Epistemological obstacle is a term associated with the French philsoopher Gaston Bachelard in The Formation of the Scientific Mind, who used it to describe false ideas that impede our progress in understanding the world. He was specifically referring to ideas — often analogies and metaphors — that persisted for extended periods in the history of science.
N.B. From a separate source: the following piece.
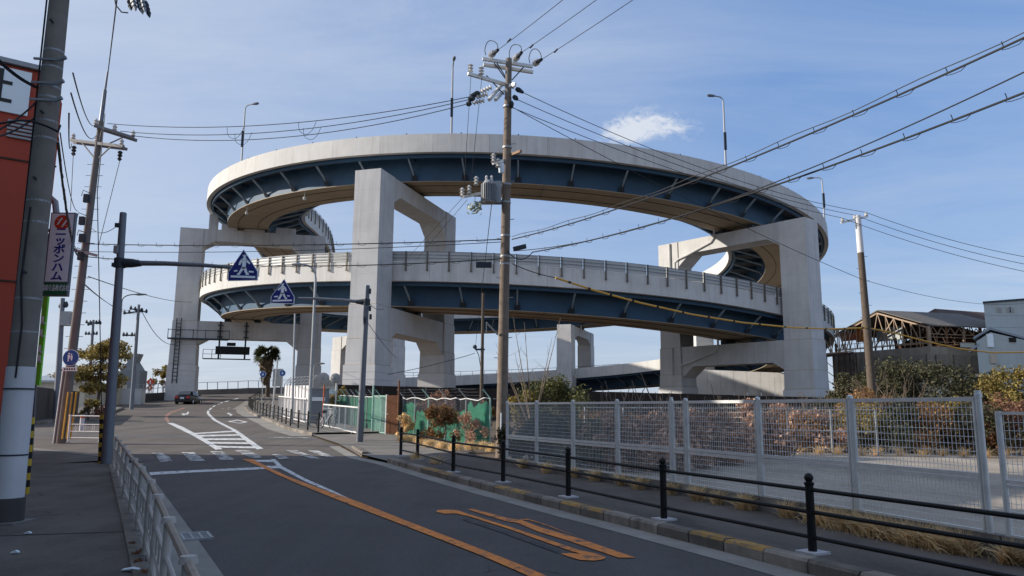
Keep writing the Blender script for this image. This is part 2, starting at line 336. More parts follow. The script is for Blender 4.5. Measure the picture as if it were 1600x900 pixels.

Computer “bugs” as epistemological obstacle
The famous computer scientist Edsger W. Dijkstra highlighted the (dead) metaphor of the programming “bug” in his On the cruelty of really teaching computing science:
We could, for instance, begin with cleaning up our language by no longer calling a bug a bug but by calling it an error. It is much more honest because it squarely puts the blame where it belongs, viz. with the programmer who made the error. The animistic metaphor of the bug that maliciously sneaked in while the programmer was not looking is intellectually dishonest as it disguises that the error is the programmer’s own creation. The nice thing of this simple change of vocabulary is that it has such a profound effect: while, before, a program with only one bug used to be “almost correct”, afterwards a program with an error is just “wrong” (because in error).
While the bug metaphor seems harmless, Dijkstra argues that it shapes the practitioner’s worldview in a pathological way.
Bugs are entities that spontaneously appear, often through no fault of our own.
In this way, the introduction of errors becomes naturalised and the expensive process of debugging becomes commonplace.